For five years she took animals up to Auburn to get them sprayed and neutered for those that couldn’t afford to do so, she said. A year after that she drove animals down to Fresno to get them sprayed and neutered.

Not only does she continue to help locals spray and neuter their pets, but she opens up her home as a rescue center until she is able to find a permanent home for abandoned animals.

“I’m a happy person and I am happy to do what I do,” Sherwood said. “It’s a good thing.”

With such an overwhelming amount of animals, there is no room for them here so Sherwood volunteers to drive them up to Oregon to people who are in need of pets from the Turlock Animal Shelter. Last year she drove a car load of 50 animals about three times up to Oregon, and again, three times in 2010.

“We can’t work without our volunteers,” said Officer Glenna Jackson of the Turlock Animal Shelter. “It gives us a sense of comfort. She’s a good representative of us.”

Sherwood dedicates her time to helping the Turlock Animal Shelter and opening her home to abandoned animals from the overflow of animals from the shelter.

Currently she has about 45 cats, 20 dogs, 15 rabbits, chickens, guinea pigs, as well as anything and everything on four legs staying at her four-acre home where all animals are part of the family.

And every morning when she wakes up to feed all the animals, she knows “this is why I was born, I was meant to do this,” she said.

She helps all these animals every day because she loves the joy on people’s faces when she has found the perfect animal for them.

One couple was looking for the perfect animal and Sherwood found them a Yorkie. Soon after placing the small dog with the couple, she received numerous calls from them saying the Yorkie completed their lives.

“And that is why I do it,” Sherwood said.

With dozens of animals staying at the Sherwood residence, she said it may get chaotic at times but this is what she was meant to do.
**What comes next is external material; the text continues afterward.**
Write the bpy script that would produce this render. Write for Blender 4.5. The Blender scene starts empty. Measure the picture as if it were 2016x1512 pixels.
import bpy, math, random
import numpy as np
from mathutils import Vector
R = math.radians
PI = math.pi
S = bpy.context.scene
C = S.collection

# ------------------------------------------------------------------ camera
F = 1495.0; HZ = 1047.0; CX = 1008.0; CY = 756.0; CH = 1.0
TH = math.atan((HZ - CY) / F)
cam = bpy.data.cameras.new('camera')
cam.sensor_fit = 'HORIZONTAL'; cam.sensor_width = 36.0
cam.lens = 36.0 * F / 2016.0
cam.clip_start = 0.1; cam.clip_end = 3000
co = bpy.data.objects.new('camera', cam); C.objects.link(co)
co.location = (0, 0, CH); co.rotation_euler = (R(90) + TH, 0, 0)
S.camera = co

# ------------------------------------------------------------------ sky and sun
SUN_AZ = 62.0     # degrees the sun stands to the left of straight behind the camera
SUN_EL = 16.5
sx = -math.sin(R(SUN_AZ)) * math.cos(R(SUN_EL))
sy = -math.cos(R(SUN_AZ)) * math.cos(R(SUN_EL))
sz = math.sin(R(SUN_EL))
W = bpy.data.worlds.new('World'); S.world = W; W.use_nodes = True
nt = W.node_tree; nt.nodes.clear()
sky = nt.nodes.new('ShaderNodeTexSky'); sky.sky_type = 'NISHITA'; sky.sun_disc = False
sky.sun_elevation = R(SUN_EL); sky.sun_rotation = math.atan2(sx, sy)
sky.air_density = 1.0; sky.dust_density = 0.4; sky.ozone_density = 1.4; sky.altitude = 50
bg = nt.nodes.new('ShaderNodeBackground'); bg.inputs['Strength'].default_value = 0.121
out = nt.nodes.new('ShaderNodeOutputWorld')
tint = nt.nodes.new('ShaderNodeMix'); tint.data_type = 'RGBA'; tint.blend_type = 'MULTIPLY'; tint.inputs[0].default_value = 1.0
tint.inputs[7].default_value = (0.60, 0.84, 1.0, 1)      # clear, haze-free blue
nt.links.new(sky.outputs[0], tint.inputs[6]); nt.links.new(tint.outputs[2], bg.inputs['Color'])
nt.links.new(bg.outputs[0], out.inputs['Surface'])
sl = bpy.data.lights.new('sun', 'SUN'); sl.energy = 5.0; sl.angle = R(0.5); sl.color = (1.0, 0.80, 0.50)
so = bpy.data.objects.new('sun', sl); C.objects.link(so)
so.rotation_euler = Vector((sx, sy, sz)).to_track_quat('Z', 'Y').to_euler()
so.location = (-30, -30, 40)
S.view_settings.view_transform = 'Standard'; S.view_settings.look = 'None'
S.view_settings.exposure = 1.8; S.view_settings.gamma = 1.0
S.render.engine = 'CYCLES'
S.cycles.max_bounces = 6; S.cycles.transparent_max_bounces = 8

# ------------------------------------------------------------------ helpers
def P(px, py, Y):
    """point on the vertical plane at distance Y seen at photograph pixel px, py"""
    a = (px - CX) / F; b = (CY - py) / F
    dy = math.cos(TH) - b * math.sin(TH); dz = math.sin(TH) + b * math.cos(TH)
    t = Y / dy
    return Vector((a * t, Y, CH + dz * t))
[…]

There are times when she struggles for money to spend the $400 a month on food for the animals, but when she struggles, a complete stranger manages to send them extra help unaware of the financial situation. And that is how she knows this is her calling.

“If it makes people happy and brings them joy, it makes me happy,” Sherwood said. “You couldn’t pay me enough to do this because it comes straight from the heart.”